* **Direction**: Skip all pictures, then copy the lines from the start of the data through the line with "M['debris'] = plain('pale_wire_scrap', (0.5, 0.47, 0.40), 0.6)", keeping both ends.

## begin Material

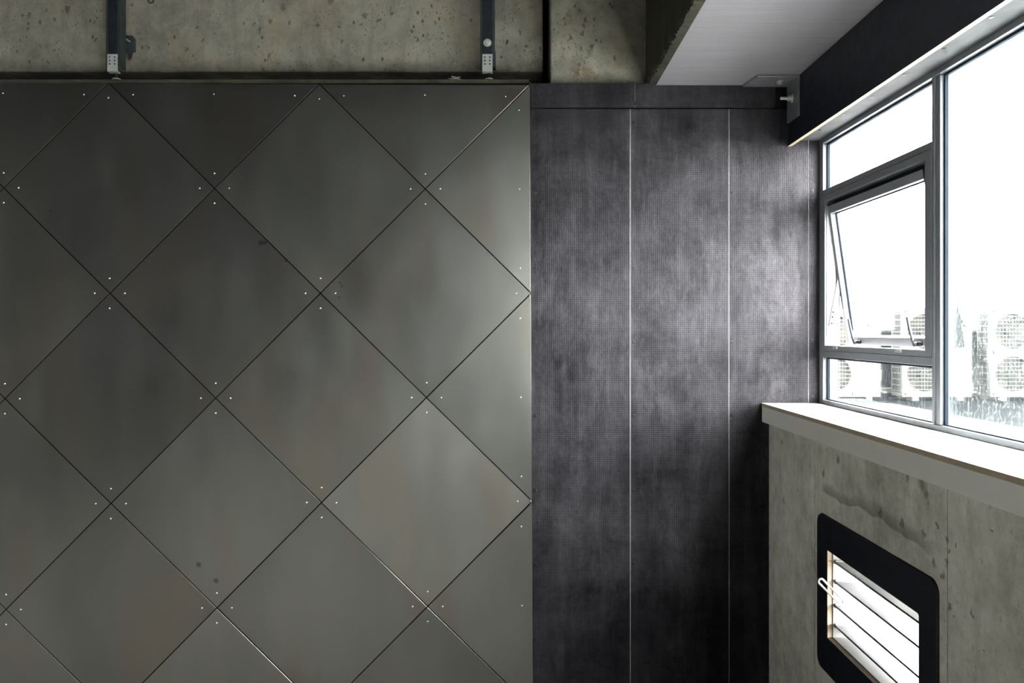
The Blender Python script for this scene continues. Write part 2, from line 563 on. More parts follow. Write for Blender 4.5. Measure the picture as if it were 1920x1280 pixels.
M['ac_grey'] = plain('grey_coil_fins', (0.034, 0.035, 0.032), 0.8, spec=0.03)
M['badge'] = plain('silver_red_badge', (0.010, 0.009, 0.009), 0.8, 0.0, spec=0.02)
M['badge_blue'] = plain('blue_print', (0.005, 0.009, 0.014), 0.8, spec=0.02)
M['flashing'] = plain('wet_grey_metal_flashing', (0.0085, 0.0105, 0.0112), 0.8, 0.0, spec=0.03, var=0.2, scale=6)
M['roof'] = plain('wet_dark_roof_membrane', (0.0045, 0.0055, 0.0065), 0.85, spec=0.04, var=0.4, scale=5, bump=0.3)
M['bounce_deck'] = plain('pale_bounce_deck', (0.55, 0.54, 0.52), 0.7, var=0.1, scale=5)
M['render'] = plain('dark_wet_render', (0.0075, 0.0092, 0.0105), 0.85, spec=0.05, var=0.4, scale=6, bump=0.3)
M['debris'] = plain('pale_wire_scrap', (0.5, 0.47, 0.40), 0.6)


def glass(name, dirt=0.02, streaks=0.0, tint=(0.95, 0.98, 0.97)):
    k = NT(name)
    tr = k.n.new('ShaderNodeBsdfTransparent')
    tr.inputs[0].default_value = (*tint, 1)
    gl = k.n.new('ShaderNodeBsdfGlossy')
    gl.inputs['Roughness'].default_value = 0.02
    fr = k.n.new('ShaderNodeFresnel')
    fr.inputs['IOR'].default_value = 1.45
    m1 = k.n.new('ShaderNodeMixShader')
    k.link(k.math('MULTIPLY', fr.outputs[0], 0.6), m1.inputs[0])
    k.link(tr.outputs[0], m1.inputs[1])
    k.link(gl.outputs[0], m1.inputs[2])
    tl = k.n.new('ShaderNodeBsdfTranslucent')
    tl.inputs[0].default_value = (0.9, 0.93, 0.92, 1)
    m2 = k.n.new('ShaderNodeMixShader')
    f = k.math('MULTIPLY', k.ramp(k.noise(12, detail=5), [(0.3, 0.5), (0.7, 1.5)]), dirt)
    if streaks:
        s = k.noise(1.0, k.mapping((110, 110, 9)), detail=4, rough=0.7)
        drops = k.noise(120, k.mapping((1, 1, 0.7)), detail=2)
        st = k.math('MULTIPLY', k.math('MAXIMUM', k.ramp(s, [(0.55, 0.0), (0.75, 1.0)]), k.ramp(drops, [(0.58, 0.0), (0.68, 0.8)])), streaks)
        f = k.math('ADD', f, st, clamp=True)
    k.link(f, m2.inputs[0])
    k.link(m1.outputs[0], m2.inputs[1])
    k.link(tl.outputs[0], m2.inputs[2])
    k.link(m2.outputs[0], k.out.inputs['Surface'])
    return k.m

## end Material

* **Result of the exercise**:
The Blender Python script for this scene continues. Write part 2, from line 563 on. More parts follow. Write for Blender 4.5. Measure the picture as if it were 1920x1280 pixels.
M['ac_grey'] = plain('grey_coil_fins', (0.034, 0.035, 0.032), 0.8, spec=0.03)
M['badge'] = plain('silver_red_badge', (0.010, 0.009, 0.009), 0.8, 0.0, spec=0.02)
M['badge_blue'] = plain('blue_print', (0.005, 0.009, 0.014), 0.8, spec=0.02)
M['flashing'] = plain('wet_grey_metal_flashing', (0.0085, 0.0105, 0.0112), 0.8, 0.0, spec=0.03, var=0.2, scale=6)
M['roof'] = plain('wet_dark_roof_membrane', (0.0045, 0.0055, 0.0065), 0.85, spec=0.04, var=0.4, scale=5, bump=0.3)
M['bounce_deck'] = plain('pale_bounce_deck', (0.55, 0.54, 0.52), 0.7, var=0.1, scale=5)
M['render'] = plain('dark_wet_render', (0.0075, 0.0092, 0.0105), 0.85, spec=0.05, var=0.4, scale=6, bump=0.3)
M['debris'] = plain('pale_wire_scrap', (0.5, 0.47, 0.40), 0.6)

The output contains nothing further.